Las Papas

DU VÉGÉTAL À L’HUMAIN : GALERIES DE VISAGES EN « PAPAS »


José Castillo a déjà peint des chaussures, des vêtements, des meubles au rebut, des vieilles télévisions… Il a composé des sculptures et des installations avec des matériaux de récupération, des poupées, des cailloux, de la terre…

Aujourd’hui, ils nous présentent des figures peintes, avec front, sourcils, menton, yeux, nez, lèvres, bouches le plus souvent fermées mais quelquefois ouvertes sur des dents serrées. On ne peut pas juger de la taille car les photos de ces visages, comme en apesanteur, jaillissent maquillées de couleurs vives, sur un fond noir, pour nous fixer d’un regard qui se suspend, le temps d’une rencontre.

Les visages se présentent souvent seuls mais aussi par deux ou trois. Ils se présentent étrangement poétiques, faisant naître en nous d’abord de l’étonnement. Tête contre tête, regardant chacune dans une direction, ou duos, tête sur tête, vous fixant tous les deux. Parfois des structures en bois les soutiennent, les encadrent, ou les traversent de part en part, à la
hauteur des joues, du front, du nez. Les racines, surgies au fil du temps deviennent des chevelures excentriques, des cornes qui s’élancent du front, sortent d’un œil, de la bouche, ou des bras qui traversent les joues.

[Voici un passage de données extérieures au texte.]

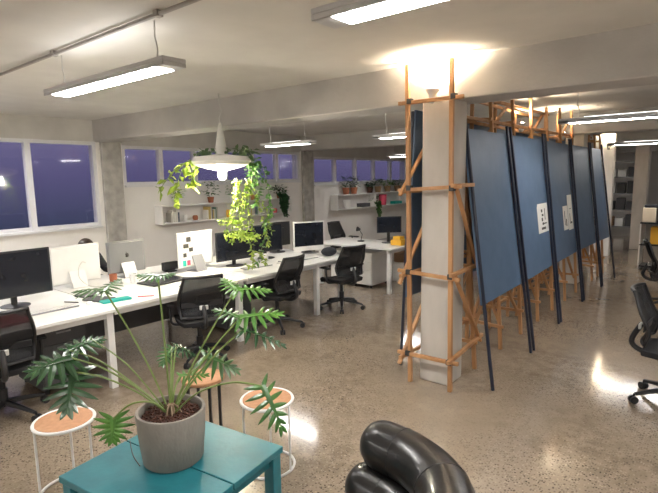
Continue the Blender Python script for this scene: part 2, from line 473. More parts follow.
# diagonal braces
def brace(p, q):
    b = NB(); bar(b, p, q, W*.95, W*.7); obj('diagonal_brace', b, M['batten'], sc, bevel=.003)
for z0, z1 in ((.20, 1.0), (.93, 1.72), (1.70, 2.38)):
    brace((XL-.045, 3.70, z0-.02), (XL-.0, 4.34, z1-.02))
brace((XR+.03, 3.80, 1.74), (rx(1.0)+.035, 4.50, 1.0))
brace((XR+.03, 3.80, 1.02), (rx(.27)+.035, 4.50, .26))
for i in range(1, len(FR)-1):
    y0, y1 = FR[i], FR[i+1]
    if i == 7: continue
    a, c = (.22, .98) if i % 2 else (.98, .22)
    brace((rx(a)-.03, y0-.04, a), (rx(c)-.03, y1+.04, c))
    brace((XL+.03, y0-.03, c), (XL+.03, y1+.03, a))
    brace((XL, y0+.03, .25), (rx(1)+.0, y0+.03, 1.02)) if i % 2 else brace((XL, y0+.03, 1.02), (rx(.3), y0+.03, .25))
    if i % 2 == 0: brace((rx(2.25)-.045, y0, 2.25), (rx(2.62)-.045, y1, 2.62))

# ---------------------------------------------------------------- display boards leaning on the battens
def bline(z, y=6.0): return -1.56 - .14*z
FEET = [(-1.50, 4.04), (-1.53, 5.21), (-1.58, 6.45), (-1.61, 7.79), (-1.59, 8.97), (-1.55, 9.88)]
TOPS = [(-1.865, 4.19), (-1.87, 5.26), (-1.895, 6.56), (-1.915, 7.88), (-1.905, 9.07), (-1.90, 10.0)]
def bpt(j, z, dy=0, dx=0):
    (fx, fy), (tx, ty) = FEET[j], TOPS[j]; u = z/2.26
    return Vector((fx+(tx-fx)*u+dx, fy+(ty-fy)*u+dy, z))
names = ['nearest the column', 'second from the column', 'third from the column', 'fourth from the column', 'farthest from the column']
LN = math.atan(.14)
BOARDS = []
for i in range(5):
    ga, gb = (.0 if i == 0 else .055), -.045
    extra = {1: ', sheet of paper low on it', 2: ', pale sheets hung low on it'}.get(i, '')
    t = thing('display_board', 'tall blue display board leaning, %s%s' % (names[i], extra), 'display board', tuple(((bpt(i, 0, ga)+bpt(i+1, 0, gb))/2)), 0, 'blue boards leaning on the aisle side')
    z0, z1 = .72, 2.25
    b = NB(); vs = []
    for dx in (-.018, -.036):
        vs += [b.verts.new(p) for p in (bpt(i, z0, ga, dx), bpt(i+1, z0, gb, dx), bpt(i+1, z1, gb, dx), bpt(i, z1, ga, dx))]
    for f in ((0, 1, 2, 3), (7, 6, 5, 4), (0, 4, 5, 1), (1, 5, 6, 2), (2, 6, 7, 3), (3, 7, 4, 0)): b.faces.new([vs[k] for k in f])
    obj('panel', b, M['board'], t, bevel=.002, smooth=False)
    for j, g_ in ((i, ga), (i+1, gb)):
        b = NB(); bar(b, bpt(j, .001, g_), bpt(j, 2.33, g_), .024, .024); obj('pole', b, M['pole'], t, bevel=.004)
# the board on the window side, seen past the column
for i, (ya, yb) in enumerate(((4.08, 5.25), (5.36, 6.6), (6.7, 8.0), (8.1, 9.3))):
    t = thing('display_board', ['dark display board behind the column, window side, only its edge showing', 'dark display board on the window side, second behind the column', 'dark display board on the window side, third behind the column', 'dark display board on the window side, farthest'][i], 'display board', (-2.44, (ya+yb)/2, 0), 0, 'dark boards leaning on the window side')
    LL = math.atan(.05)
    b = NB(); m = Matrix.Translation((-2.345, (ya+yb)/2, 1.56)) @ Matrix.Rotation(LL, 4, 'Y') @ Matrix.Diagonal((.018, yb-ya, 1.74, 1))
    bmesh.ops.create_cube(b, size=1, matrix=m); obj('panel', b, M['board'], t, bevel=.003)
    for y in (ya, yb):
        b = NB(); bar(b, (-2.44, y, .001), (-2.325, y, 2.42), .024); obj('pole', b, M['pole'], t, bevel=.004)

# sheets on boards
def poster(i, u0, u1, z0, z1, label, strokes, grp='paper sheets pinned to the blue boards'):
    """a sheet on board i, u along the board, marks in sheet fractions"""
    def P(u, z, dx): return bpt(i, z, .055, dx)*(1-u) + bpt(i+1, z, -.045, dx)*u
    def patch(b, ua, ub, za, zb, d0, d1):
        vs = []
        for dx in (d0, d1): vs += [b.verts.new(P(u, z, dx)) for u, z in ((ua, za), (ub, za), (ub, zb), (ua, zb))]
        for f in ((0, 1, 2, 3), (7, 6, 5, 4), (0, 4, 5, 1), (1, 5, 6, 2), (2, 6, 7, 3), (3, 7, 4, 0)): b.faces.new([vs[k] for k in f])
    t = thing('paper_sheet', label, 'poster', tuple(P((u0+u1)/2, z0, -.018)), 0, grp)
    b = NB(); patch(b, u0, u1, z0, z1, -.0175, -.0145); obj('sheet', b, M['paper'], t, smooth=False)
    b = NB()
    for (u, v, du, dv) in strokes:
        cu = u0+(u1-u0)*u; cz = z0+(z1-z0)*v
        patch(b, cu-du*(u1-u0)/2, cu+du*(u1-u0)/2, cz-dv*(z1-z0)/2, cz+dv*(z1-z0)/2, -.0144, -.0135)
    obj('printed_marks', b, M['ink'], t, smooth=False)
poster(1, .60, .98, 1.15, 1.49, 'tall paper sheet with dark drawing on the second blue board', [(.42, .75, .13, .10), (.48, .60, .16, .08), (.42, .45, .12, .12), (.48, .3, .15, .08), (.68, .30, .3, .04), (.50, .14, .4, .08), (.70, .62, .05, .4)])
poster(2, .50, .70, 1.08, 1.40, 'pale paper sheet on the third blue board, left of the longer strip', [(.3, .5, .10, .6), (.6, .3, .15, .3)])
poster(2, .72, .93, 1.06, 1.54, 'long pale paper strip near the right side of the third board', [(.35, .32, .08, .30), (.6, .2, .3, .05), (.5, .6, .4, .015)])

# ---------------------------------------------------------------- clamp floodlights on the scaffold
def flood(loc, aim, label, watts, bracket=None):
    t = thing('clamp_floodlight', label, 'lamp', loc, 0, 'warm floodlights clamped to the scaffold')
    d = Vector(aim).normalized(); p = Vector(loc)
    q = d.to_track_quat('Z', 'Y').to_matrix().to_4x4()
    b = NB(); lathe(b, [(.018, -.10), (.028, -.085), (.03, -.04), (.055, 0), (.052, 0), (.028, -.035), (.01, -.035)], seg=20)
    bmesh.ops.transform(b, matrix=Matrix.Translation(p) @ q, verts=b.verts); obj('reflector', b, M['housing'], t)
    b = NB(); ball(b, (0, 0, -.012), .026); bmesh.ops.transform(b, matrix=Matrix.Translation(p) @ q, verts=b.verts); obj('bulb', b, M['warmglow'], t)
    if bracket:
        b = NB(); bar(b, p-d*.08, bracket, .014); obj('bracket', b, M['housing'], t)
    l = bpy.data.lights.new('flood', 'SPOT'); l.energy = watts; l.color = (1, .82, .60); l.spot_size = math.radians(150); l.spot_blend = .6; l.shadow_soft_size = .04
    o = bpy.data.objects.new('flood_beam', l); C.objects.link(o); o.parent = t; o.location = d*.03
    o.rotation_euler = (-d).to_track_quat('Z', 'Y').to_euler()
flood((-1.985, 3.80, 2.53), (0, .15, 1), 'warm floodlight clamped near the top of the column, facing up', WARM)
flood((-2.05, 6.2, 2.44), (.1, .1, 1), 'warm floodlight clamped midway inside the batten scaffold', WARM*.7)
flood((-2.07, 8.1, 2.44), (0, 0, 1), 'warm floodlight inside the far part of the batten scaffold', WARM*.4)
flood((-2.20, 12.25, 2.42), (.1, .1, 1), 'warm floodlight fixed beside the pale partition', WARM*.7, (-2.20, 12.40, 2.34))

# ---------------------------------------------------------------- bench desks
def desk(x0, x1, y0, y1, label, legs, grp=None, z=.73):
    t = thing('bench_desk', label, 'desk', ((x0+x1)/2, (y0+y1)/2, 0), 0, grp)
    b = NB(); bx(b, x0, x1, y0, y1, z-.028, z); obj('desktop', b, M['desk'], t, bevel=.003)
    
    for xx in (x1-.08, x0+.08):
        b = NB(); bx(b, xx-.02, xx+.02, y0+.02, y1-.02, z-.085, z-.028); obj('frame_rail', b, M['white'], t)
    for y in legs:
        for x in (x1-.08, x0+.08):
            b = NB(); bx(b, x-.03, x+.03, y-.03, y+.03, 0, z-.028); obj('leg', b, M['white'], t, bevel=.003)
    return t
DX0, DX1 = -5.80, -4.20
desk(DX0, DX1+.06, .2, 2.13, 'long white bench desk, section nearest the picture’s left edge'.replace('’', "'"), (.3, 2.08))
desk(DX0, DX1, 2.14, 3.70, 'long white bench desk, middle section with the drawing tablet', (3.62,))
desk(DX0, DX1, 3.71, 5.58, 'long white bench desk, far section with the white framed computer', (4.97-.0, 5.5))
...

Ces figures nous semblent des partenaires consentants à la représentation et à la transformation. De quelle origine sont-elles ? Leur humanité habillée nous déconcerte et nous déstabilise. C’est leur regard qui humanise et qui invite à la rencontre. La plupart des figures ont un regard profond qui sollicite le contact, nous faisant signe. Ce sont leurs yeux qui abordent, interpellent et transfigurent l’émotion qui surgit alors : elle peut apaiser et garantir la méditation… Elle peut susciter un rire inattendu lorsqu’une figure nous livre sa déroute ou son étonnement devant, semble-t-il, sa métamorphose ! Quelques regards sont hallucinés, se présentant pétrifiés par ce qu’ils ont enregistré. Ils nous transforment à notre tour, alors, en
témoins privilégiés de la douleur intense qui brouille leur regard. Les visages, dans la nudité qui se révèle au-delà de la transformation, semblent danser à la vie, à la mort.

Ces têtes vieillissent, se recroquevillent avec le temps. Car la question du temps semble pour l’artiste au cœur de sa recherche. Il s’agit pour lui de VOIR, dit-il, d’étudier le processus dialectique de la vie et de la mort, du temps qui passe sur le corps humain, en lui permettant de s’inscrire, de manière équivalente, sur le végétal.

« Je m’attaque à un légume, symbole de l’Amérique Latine ; d’un aliment de base, je le détourne, je le cultive de jour en jour, je le suis dans son évolution ; on ne voit plus la pomme de terre ! »

Le monde végétal de la pomme de terre, si petit, est devenu par le travail de José Castillo un immense laboratoire des expressions et des émotions humaines, de l’ordinaire et de l’extraordinaire de l’humain.